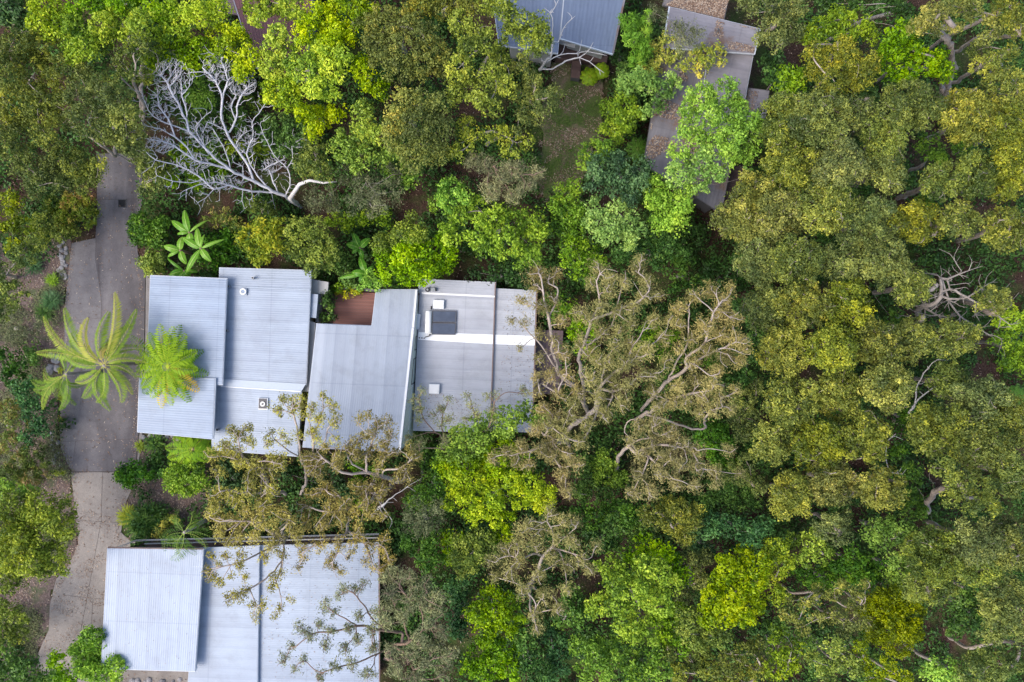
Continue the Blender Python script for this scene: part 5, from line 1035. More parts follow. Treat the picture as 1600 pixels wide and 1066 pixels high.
T('tan gum with a thick pale forked trunk in the centre of the stand', 'tan', 13, [(900, 630, 12), (925, 590, 14), (950, 565, 13), (975, 570, 14), (995, 560, 12), (960, 600, 14), (935, 620, 13), (980, 600, 12), (945, 645, 13), (915, 665, 13), (960, 540, 12), (985, 535, 13), (1000, 585, 10), (970, 630, 12), (1018, 500, 12), (1035, 528, 12), (1012, 545, 13), (1040, 562, 12), (1022, 585, 11), (1045, 500, 10), (990, 555, 12), (890, 650, 11), (935, 565, 11), (880, 680, 12), (860, 665, 12), (905, 690, 12)],
  limbs=[[(890, 669, 5), (910, 655, 7), (929, 640, 8.5), (937, 608, 10.5), (959, 583, 11.8), (976, 573, 12.4)], [(937, 608, 10.5), (946, 566, 11.8), (956, 548, 12.3), (960, 530, 12.6)], [(937, 608, 10.5), (915, 591, 11.8), (905, 575, 12.2)], [(937, 606, 10.5), (955, 612, 11.6), (975, 605, 12.2)], [(935, 620, 10), (920, 612, 11)]], base=(884, 678), fork=(890, 669, 5), group=TG, dens=.9, tr=.17)
T('tan gum with a reddish slanting limb, upper right of the stand', 'tan', 13.5, [(1060, 480, 12), (1085, 465, 11), (1110, 455, 13), (1130, 470, 13), (1120, 490, 13), (1145, 500, 12), (1100, 510, 13), (1125, 525, 14), (1150, 530, 12), (1080, 530, 12), (1060, 510, 11), (1105, 545, 13), (1135, 555, 13), (1085, 565, 12), (1120, 580, 12), (1155, 565, 10), (1060, 545, 9), (1140, 450, 9), (1165, 545, 10)],
  limbs=[[(1010, 632, 5), (1020, 620, 7.5), (1044, 596, 9.5), (1071, 577, 11), (1073, 559, 12), (1102, 535, 12.6), (1106, 510, 13), (1115, 488, 13.2), (1095, 470, 13.2)], [(1044, 596, 9.5), (1055, 570, 11), (1071, 545, 12), (1076, 520, 12.5), (1076, 479, 13)], [(1071, 577, 11), (1095, 560, 12.2), (1125, 545, 12.8)], [(1115, 488, 13.2), (1128, 470, 13.3)]], base=(1000, 644), fork=(1010, 632, 5), group=TG, dens=.85, tr=.14)
T('tan gum with a flat wide crown, right side of the stand near the lot line', 'tan', 12, [(1060, 605, 13), (1085, 595, 13), (1110, 600, 13), (1095, 620, 13), (1070, 630, 13), (1045, 625, 12), (1125, 620, 12), (1140, 640, 10), (1110, 640, 12), (1020, 610, 11), (1030, 635, 12), (1150, 610, 9), (1090, 645, 10)],
  limbs=[[(1000, 652, 6), (1020, 640, 8), (1040, 625, 10), (1056, 622, 11), (1080, 615, 11.6), (1110, 610, 11.8)], [(1095, 671, 6), (1100, 655, 9), (1108, 645, 10.5), (1128, 636, 11.4)]], base=(990, 660), fork=(1000, 652, 6), group=TG, dens=.9)
T('tan gum with a twisted pale limb, lowest of the stand above the bottom line', 'tan', 12, [(1000, 665, 13), (1025, 660, 13), (1045, 680, 14), (1020, 690, 13), (1000, 710, 12), (1040, 710, 14), (1065, 695, 13), (1085, 705, 13), (1060, 725, 13), (1030, 735, 13), (1000, 740, 12), (1090, 730, 12), (1115, 735, 10), (1020, 765, 13), (990, 770, 12), (1055, 755, 12), (1085, 760, 10), (985, 690, 10), (1140, 705, 9), (1120, 755, 9), (1155, 740, 8)],
  limbs=[[(965, 722, 4), (967, 712, 6), (983, 697, 8), (1003, 686, 9.5), (1020, 684, 10.5), (1040, 678, 11.4)], [(983, 697, 8), (994, 709, 9), (1006, 701, 10), (1012, 712, 11), (1030, 730, 11.6)], [(1006, 701, 10), (1030, 695, 11), (1065, 700, 11.6)], [(976, 676, 9), (980, 660, 10), (1002, 652, 11)]], base=(962, 735), fork=(965, 722, 4), group=TG, dens=.9, tr=.14)
T('tan gum low at the left of the stand, spreading over the vivid green tree', 'tan', 11.5, [(845, 640, 12), (865, 650, 12), (840, 670, 13), (860, 690, 13), (885, 710, 13), (865, 715, 12), (845, 705, 11), (880, 740, 12), (900, 725, 10), (815, 700, 12), (790, 705, 11), (805, 720, 10), (770, 715, 9), (825, 725, 10), (885, 765, 10)],
  limbs=[[(885, 690, 5), (870, 690, 8), (850, 680, 10.5), (840, 665, 11)], [(870, 690, 8), (840, 700, 10.5), (800, 712, 11)]], base=(893, 700), fork=(885, 690, 5), group=TG, dens=.9)
T('thin tan gum whose twigs overhang the lower edge of the right roof', 'wisp', 10, [(650, 622, 7), (660, 612, 6), (653, 640, 8), (655, 655, 6), (680, 648, 5), (692, 640, 8), (702, 625, 6), (700, 655, 8), (690, 665, 6), (730, 618, 5), (738, 636, 7), (745, 648, 7), (728, 655, 6), (762, 620, 6), (775, 615, 6), (770, 640, 7), (772, 655, 5), (817, 608, 5), (823, 615, 4), (660, 690, 9), (650, 700, 8), (695, 690, 8), (640, 680, 7)],
  limbs=[[(720, 720, 5), (700, 695, 7), (680, 676, 8.2), (655, 680, 8.6), (640, 685, 9)], [(700, 695, 7), (690, 665, 8.6), (695, 640, 9.4), (702, 625, 9.8)], [(680, 676, 8.2), (662, 655, 9), (655, 625, 9.6)], [(715, 710, 6), (740, 690, 7.6), (742, 655, 9), (735, 625, 9.6)], [(740, 690, 7.6), (765, 665, 8.8), (772, 630, 9.6)], [(700, 700, 7), (665, 700, 8)]], base=(735, 745), fork=(720, 720, 5), dens=.55, tr=.08)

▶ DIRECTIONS
Using the material above, return every line exactly as it appears, minus the pictures.

▶ THE RESULT
Continue the Blender Python script for this scene: part 5, from line 1035. More parts follow. Treat the picture as 1600 pixels wide and 1066 pixels high.
T('tan gum with a thick pale forked trunk in the centre of the stand', 'tan', 13, [(900, 630, 12), (925, 590, 14), (950, 565, 13), (975, 570, 14), (995, 560, 12), (960, 600, 14), (935, 620, 13), (980, 600, 12), (945, 645, 13), (915, 665, 13), (960, 540, 12), (985, 535, 13), (1000, 585, 10), (970, 630, 12), (1018, 500, 12), (1035, 528, 12), (1012, 545, 13), (1040, 562, 12), (1022, 585, 11), (1045, 500, 10), (990, 555, 12), (890, 650, 11), (935, 565, 11), (880, 680, 12), (860, 665, 12), (905, 690, 12)],
  limbs=[[(890, 669, 5), (910, 655, 7), (929, 640, 8.5), (937, 608, 10.5), (959, 583, 11.8), (976, 573, 12.4)], [(937, 608, 10.5), (946, 566, 11.8), (956, 548, 12.3), (960, 530, 12.6)], [(937, 608, 10.5), (915, 591, 11.8), (905, 575, 12.2)], [(937, 606, 10.5), (955, 612, 11.6), (975, 605, 12.2)], [(935, 620, 10), (920, 612, 11)]], base=(884, 678), fork=(890, 669, 5), group=TG, dens=.9, tr=.17)
T('tan gum with a reddish slanting limb, upper right of the stand', 'tan', 13.5, [(1060, 480, 12), (1085, 465, 11), (1110, 455, 13), (1130, 470, 13), (1120, 490, 13), (1145, 500, 12), (1100, 510, 13), (1125, 525, 14), (1150, 530, 12), (1080, 530, 12), (1060, 510, 11), (1105, 545, 13), (1135, 555, 13), (1085, 565, 12), (1120, 580, 12), (1155, 565, 10), (1060, 545, 9), (1140, 450, 9), (1165, 545, 10)],
  limbs=[[(1010, 632, 5), (1020, 620, 7.5), (1044, 596, 9.5), (1071, 577, 11), (1073, 559, 12), (1102, 535, 12.6), (1106, 510, 13), (1115, 488, 13.2), (1095, 470, 13.2)], [(1044, 596, 9.5), (1055, 570, 11), (1071, 545, 12), (1076, 520, 12.5), (1076, 479, 13)], [(1071, 577, 11), (1095, 560, 12.2), (1125, 545, 12.8)], [(1115, 488, 13.2), (1128, 470, 13.3)]], base=(1000, 644), fork=(1010, 632, 5), group=TG, dens=.85, tr=.14)
T('tan gum with a flat wide crown, right side of the stand near the lot line', 'tan', 12, [(1060, 605, 13), (1085, 595, 13), (1110, 600, 13), (1095, 620, 13), (1070, 630, 13), (1045, 625, 12), (1125, 620, 12), (1140, 640, 10), (1110, 640, 12), (1020, 610, 11), (1030, 635, 12), (1150, 610, 9), (1090, 645, 10)],
  limbs=[[(1000, 652, 6), (1020, 640, 8), (1040, 625, 10), (1056, 622, 11), (1080, 615, 11.6), (1110, 610, 11.8)], [(1095, 671, 6), (1100, 655, 9), (1108, 645, 10.5), (1128, 636, 11.4)]], base=(990, 660), fork=(1000, 652, 6), group=TG, dens=.9)
T('tan gum with a twisted pale limb, lowest of the stand above the bottom line', 'tan', 12, [(1000, 665, 13), (1025, 660, 13), (1045, 680, 14), (1020, 690, 13), (1000, 710, 12), (1040, 710, 14), (1065, 695, 13), (1085, 705, 13), (1060, 725, 13), (1030, 735, 13), (1000, 740, 12), (1090, 730, 12), (1115, 735, 10), (1020, 765, 13), (990, 770, 12), (1055, 755, 12), (1085, 760, 10), (985, 690, 10), (1140, 705, 9), (1120, 755, 9), (1155, 740, 8)],
  limbs=[[(965, 722, 4), (967, 712, 6), (983, 697, 8), (1003, 686, 9.5), (1020, 684, 10.5), (1040, 678, 11.4)], [(983, 697, 8), (994, 709, 9), (1006, 701, 10), (1012, 712, 11), (1030, 730, 11.6)], [(1006, 701, 10), (1030, 695, 11), (1065, 700, 11.6)], [(976, 676, 9), (980, 660, 10), (1002, 652, 11)]], base=(962, 735), fork=(965, 722, 4), group=TG, dens=.9, tr=.14)
T('tan gum low at the left of the stand, spreading over the vivid green tree', 'tan', 11.5, [(845, 640, 12), (865, 650, 12), (840, 670, 13), (860, 690, 13), (885, 710, 13), (865, 715, 12), (845, 705, 11), (880, 740, 12), (900, 725, 10), (815, 700, 12), (790, 705, 11), (805, 720, 10), (770, 715, 9), (825, 725, 10), (885, 765, 10)],
  limbs=[[(885, 690, 5), (870, 690, 8), (850, 680, 10.5), (840, 665, 11)], [(870, 690, 8), (840, 700, 10.5), (800, 712, 11)]], base=(893, 700), fork=(885, 690, 5), group=TG, dens=.9)
T('thin tan gum whose twigs overhang the lower edge of the right roof', 'wisp', 10, [(650, 622, 7), (660, 612, 6), (653, 640, 8), (655, 655, 6), (680, 648, 5), (692, 640, 8), (702, 625, 6), (700, 655, 8), (690, 665, 6), (730, 618, 5), (738, 636, 7), (745, 648, 7), (728, 655, 6), (762, 620, 6), (775, 615, 6), (770, 640, 7), (772, 655, 5), (817, 608, 5), (823, 615, 4), (660, 690, 9), (650, 700, 8), (695, 690, 8), (640, 680, 7)],
  limbs=[[(720, 720, 5), (700, 695, 7), (680, 676, 8.2), (655, 680, 8.6), (640, 685, 9)], [(700, 695, 7), (690, 665, 8.6), (695, 640, 9.4), (702, 625, 9.8)], [(680, 676, 8.2), (662, 655, 9), (655, 625, 9.6)], [(715, 710, 6), (740, 690, 7.6), (742, 655, 9), (735, 625, 9.6)], [(740, 690, 7.6), (765, 665, 8.8), (772, 630, 9.6)], [(700, 700, 7), (665, 700, 8)]], base=(735, 745), fork=(720, 720, 5), dens=.55, tr=.08)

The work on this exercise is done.